Thursday 1 March 2018

snowbound

The Systems Administrator went to London as planned for yesterday's lunch.  It took two changes of train each way.  On the return journey, waiting at Colchester for the local connection, the SA saw one train delayed for fifteen minutes because the sliding doors had frozen open.  When the SA's train stopped at Colchester Hythe the doors failed to open, and it set off again with the Hythe-bound passengers still trapped inside.  They managed to escape at Wivenhoe via a door at the front of the train that was working, and the SA was able to alight at our local station by the same door and yomped back across the fields in the dark.  The lane to the house had already filled with drifts up to knee height, blowing off the fields.

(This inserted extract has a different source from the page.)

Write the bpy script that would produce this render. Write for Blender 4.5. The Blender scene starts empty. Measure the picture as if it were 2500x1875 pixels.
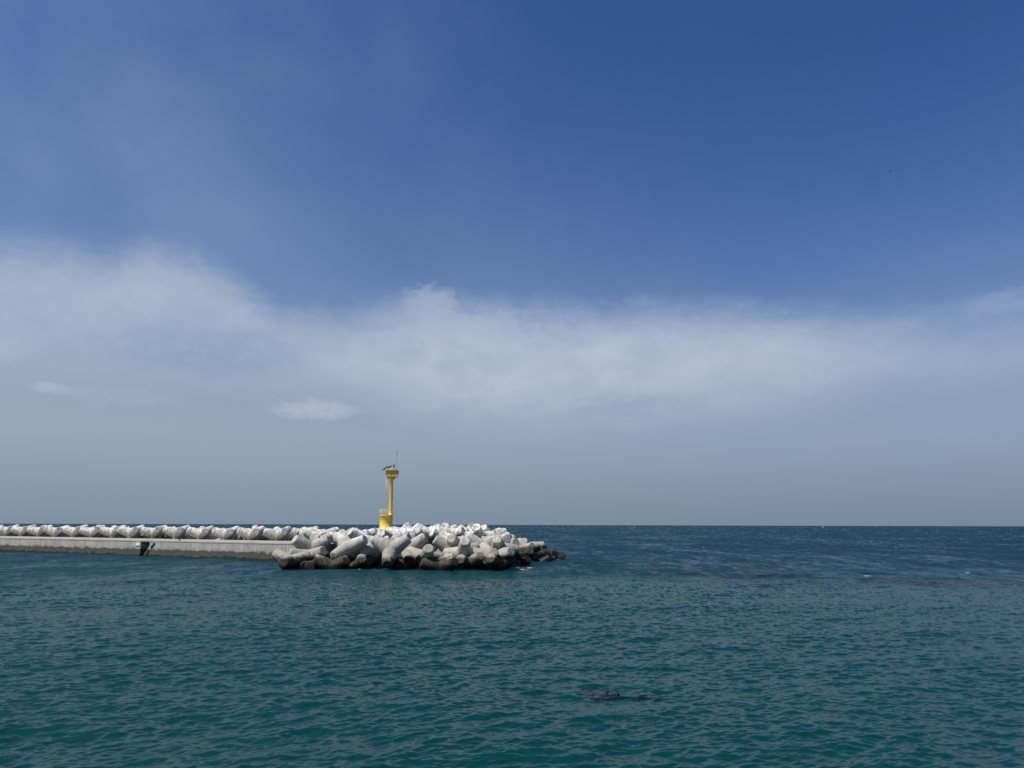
import bpy, bmesh, math, random
import numpy as np
from mathutils import Vector, Matrix, Quaternion

S = bpy.context.scene
COL = S.collection
R = math.radians
rnd = random.Random(11)
H_CAM = 6.0
PITCH = math.atan(344 / 1800.0)
SUN_EL = R(55.0)
SUN_H = Vector((-0.88, -0.47, 0)).normalized()
TH = 4.5                                   # height of one tetrapod

# ------------------------------------------------------------------ node helpers
class NT:
    def __init__(self, tree):
        self.t = tree
        tree.nodes.clear()
    def n(self, typ, **kw):
        nd = self.t.nodes.new(typ)
        for k, v in kw.items():
            setattr(nd, k, v)
        return nd
    def link(self, a, b):
        self.t.links.new(a, b)
    def put(self, sock, v):
        if isinstance(v, bpy.types.NodeSocket):
            self.link(v, sock)
        elif v is not None:
            if sock.type == 'RGBA' and len(v) == 3:
                v = (*v, 1)
            sock.default_value = v
    def m(self, op, a, b=None, c=None, clamp=False):
        nd = self.n('ShaderNodeMath', operation=op, use_clamp=clamp)
        for i, v in enumerate((a, b, c)):
            if v is not None:
                self.put(nd.inputs[i], v)
        return nd.outputs[0]
    def mix(self, f, a, b, typ='MIX'):
        nd = self.n('ShaderNodeMix', data_type='RGBA', blend_type=typ)
        self.put(nd.inputs[0], f); self.put(nd.inputs[6], a); self.put(nd.inputs[7], b)
        return nd.outputs[2]
    def smooth(self, x, lo, hi, a=0.0, b=1.0):
        nd = self.n('ShaderNodeMapRange', interpolation_type='SMOOTHSTEP')
        for i, v in enumerate((x, lo, hi, a, b)):
            self.put(nd.inputs[i], v)
        return nd.outputs[0]
    def lin(self, x, lo, hi, a=0.0, b=1.0):
        nd = self.n('ShaderNodeMapRange')
        for i, v in enumerate((x, lo, hi, a, b)):
            self.put(nd.inputs[i], v)
        return nd.outputs[0]
    def noise(self, vec, scale, detail=4, rough=0.55, dist=0.0):
        nd = self.n('ShaderNodeTexNoise')
        self.put(nd.inputs['Vector'], vec)
        nd.inputs['Scale'].default_value = scale
        nd.inputs['Detail'].default_value = detail
        nd.inputs['Roughness'].default_value = rough
        nd.inputs['Distortion'].default_value = dist
        return nd.outputs[0]
    def xyz(self, x, y, z):
        nd = self.n('ShaderNodeCombineXYZ')
        for i, v in enumerate((x, y, z)):
            self.put(nd.inputs[i], v)
        return nd.outputs[0]
    def sep(self, v):
        nd = self.n('ShaderNodeSeparateXYZ'); self.put(nd.inputs[0], v)
        return nd.outputs
    def curve(self, x, pts, lo, hi, vlo, vhi):
        """piecewise smooth curve: pts [(x, value)]"""
        nd = self.n('ShaderNodeFloatCurve')
        c = nd.mapping.curves[0]
        q = [((a - lo) / (hi - lo), (b - vlo) / (vhi - vlo)) for a, b in pts]
        c.points[0].location = q[0]; c.points[1].location = q[-1]
        for a in q[1:-1]:
            c.points.new(*a)
        nd.mapping.update()
        self.put(nd.inputs['Value'], self.lin(x, lo, hi))
        return self.lin(nd.outputs[0], 0, 1, vlo, vhi)

def material(name):
    m = bpy.data.materials.new(name)
    m.use_nodes = True
    return m, NT(m.node_tree)

def finish(t, color, rough=0.7, bump=None, bump_d=0.02, metallic=0.0, spec=None, ior=None):
    b = t.n('ShaderNodeBsdfPrincipled')
    o = t.n('ShaderNodeOutputMaterial')
    t.put(b.inputs['Base Color'], color)
    t.put(b.inputs['Roughness'], rough)
    b.inputs['Metallic'].default_value = metallic
    if ior: b.inputs['IOR'].default_value = ior
    if spec is not None: b.inputs['Specular IOR Level'].default_value = spec
    if bump is not None:
        bm = t.n('ShaderNodeBump'); bm.inputs['Strength'].default_value = 1
        bm.inputs['Distance'].default_value = bump_d
        t.put(bm.inputs['Height'], bump)
        t.link(bm.outputs[0], b.inputs['Normal'])
    t.link(b.outputs[0], o.inputs[0])
    return b

def srgb(r, g, b):
    f = lambda c: (c / 255 / 12.92) if c <= 10 else ((c / 255 + 0.055) / 1.055) ** 2.4
    return (f(r), f(g), f(b))

# ------------------------------------------------------------------ object helpers
def link_mesh(name, me, mat=None, parent=None):
    o = bpy.data.objects.new(name, me)
    COL.objects.link(o)
    if mat: me.materials.append(mat)
    if parent: o.parent = parent
    return o

def obj(name, bm, mat=None, parent=None, smooth=False):
    bmesh.ops.recalc_face_normals(bm, faces=bm.faces[:])
    me = bpy.data.meshes.new(name)
    bm.to_mesh(me); bm.free()
    if smooth:
        me.polygons.foreach_set('use_smooth', [True] * len(me.polygons))
    return link_mesh(name, me, mat, parent)

def tag(o, label=None, cat=None, group=None, kind=None):
    if label: o['label'] = label
    if cat: o['category'] = cat
    if group: o['group'] = group
    if kind: o['kind'] = kind
    return o

def empty(name, loc, rz=0):
    o = bpy.data.objects.new(name, None)
    COL.objects.link(o); o.location = loc; o.rotation_euler = (0, 0, rz)
    return o

def box(bm, x0, x1, y0, y1, z0, z1, mat=None):
    v = [bm.verts.new(p) for p in ((x0,y0,z0),(x1,y0,z0),(x1,y1,z0),(x0,y1,z0),(x0,y0,z1),(x1,y0,z1),(x1,y1,z1),(x0,y1,z1))]
    if mat is not None:
        for q in v: q.co = mat @ q.co
    for f in ((0,3,2,1),(4,5,6,7),(0,1,5,4),(1,2,6,5),(2,3,7,6),(3,0,4,7)):
        bm.faces.new([v[i] for i in f])
    return v

def lathe(bm, prof, seg=32, mat=None, smooth=True):
    """prof [(r, z)]; closed at ends where r == 0 is not needed (caps added)"""
    rings = []
    for r, z in prof:
        ring = []
        for i in range(seg):
            a = 2 * math.pi * i / seg
            p = Vector((r * math.cos(a), r * math.sin(a), z))
            ring.append(bm.verts.new(mat @ p if mat is not None else p))
        rings.append(ring)
    for a, b in zip(rings, rings[1:]):
        for i in range(seg):
            f = bm.faces.new((a[i], a[(i+1) % seg], b[(i+1) % seg], b[i])); f.smooth = smooth
    bm.faces.new(rings[0][::-1]); bm.faces.new(rings[-1])

def tube(bm, p, q, r, seg=8, r2=None):
    p, q = Vector(p), Vector(q)
    d = q - p
    M = Matrix.Translation(p) @ d.to_track_quat('Z', 'Y').to_matrix().to_4x4()
    lathe(bm, [(r, 0), (r if r2 is None else r2, d.length)], seg, M)

def ring_tube(bm, c, rad, r, seg=40, a0=0, a1=2*math.pi):
    n = seg
    pts = [Vector(c) + Vector((rad*math.cos(a0+(a1-a0)*i/n), rad*math.sin(a0+(a1-a0)*i/n), 0)) for i in range(n+1)]
    for a, b in zip(pts, pts[1:]):
        tube(bm, a, b, r, 6)

def ellipsoid(bm, c, rx, ry, rz, u=14, v=8, mat=None):
    M = Matrix.Translation(c)
    if mat is not None: M = M @ mat
    M = M @ Matrix.Diagonal((rx, ry, rz, 1))
    g = bmesh.ops.create_uvsphere(bm, u_segments=u, v_segments=v, radius=1, matrix=M)
    for q in g['verts']:
        for f in q.link_faces: f.smooth = True

# ------------------------------------------------------------------ camera
cam_d = bpy.data.cameras.new('camera')
cam = bpy.data.objects.new('camera', cam_d); COL.objects.link(cam)
cam_d.sensor_fit = 'HORIZONTAL'; cam_d.sensor_width = 36.0
cam_d.lens = 36.0 * 1800 / 2500
cam_d.clip_start = 0.5; cam_d.clip_end = 200000
cam.matrix_world = Matrix.Translation((0, 0, H_CAM)) @ Matrix.Rotation(math.pi/2 + PITCH, 4, 'X') @ Matrix.Rotation(0.0027, 4, 'Z')
S.camera = cam

# ------------------------------------------------------------------ light and sky
S.view_settings.view_transform = 'Standard'
S.view_settings.look = 'None'
S.view_settings.gamma = 1
S.view_settings.use_curve_mapping = False
S.view_settings.exposure = 0.0
sd = bpy.data.lights.new('sun', 'SUN')
sd.energy = 5.0; sd.angle = R(0.53); sd.color = (1.0, 0.965, 0.90)
sun = bpy.data.objects.new('sun', sd); COL.objects.link(sun)
to_sun = SUN_H * math.cos(SUN_EL) + Vector((0, 0, math.sin(SUN_EL)))
sun.rotation_euler = (-to_sun).to_track_quat('-Z', 'Y').to_euler()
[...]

I walked down to the gate to look at the lane after breakfast, expecting some drifts, and found the entire track covered with about a foot of snow, drifting to two or three feet in places.  That answered the question of whether the Skoda was going to the garage this morning for its annual service and MoT.  They did ring yesterday afternoon and I had to warn them then that while I hadn't forgotten about the service, it depended on whether I could get the car off the farm.  I rang back first thing this morning to break the bad news, but the manager was very nice about it.  His own usual route to work was impassible this morning due to drifting snow, which probably made him more inclined to believe me.

The chickens still will not come out of their house.  I stood by their door making coaxing noises, and a couple of them poked their heads out making small pitiful burbles but they would not budge.  I began to worry that they were not getting anything to drink, and cracked and put a basin of water in the house.  I had thought that thirst was such a powerful instinct that they would come out for water if they were really thirsty, and it can only be a matter of time now before they kick sawdust in to the bowl and tip it over, which I was trying to avoid since it must be quite bad enough at the moment being a chicken as it is, without having a wet house.  It is difficult to know what to do for the best.

We are running out of bread.  I started to make a loaf, on the grounds that it would be quite nice to have some bread in this weather, and for something to do.  After two hours of proving the dough, far from being spongy and elastic, is still determindley solid, so we may have fresh bread later on, or may be stuck with ryvita and oat cakes for the duration.

The cats are very bored and very irritable, except for Our Ginger who is philosophical about these things and didn't want to go outside that badly in the first place.  Mr Fidget went out briefly and caught a thrush, to my extreme annoyance.  Roll on the thaw, although I think we will need to start digging once the wind drops if we don't want to be stuck here for days.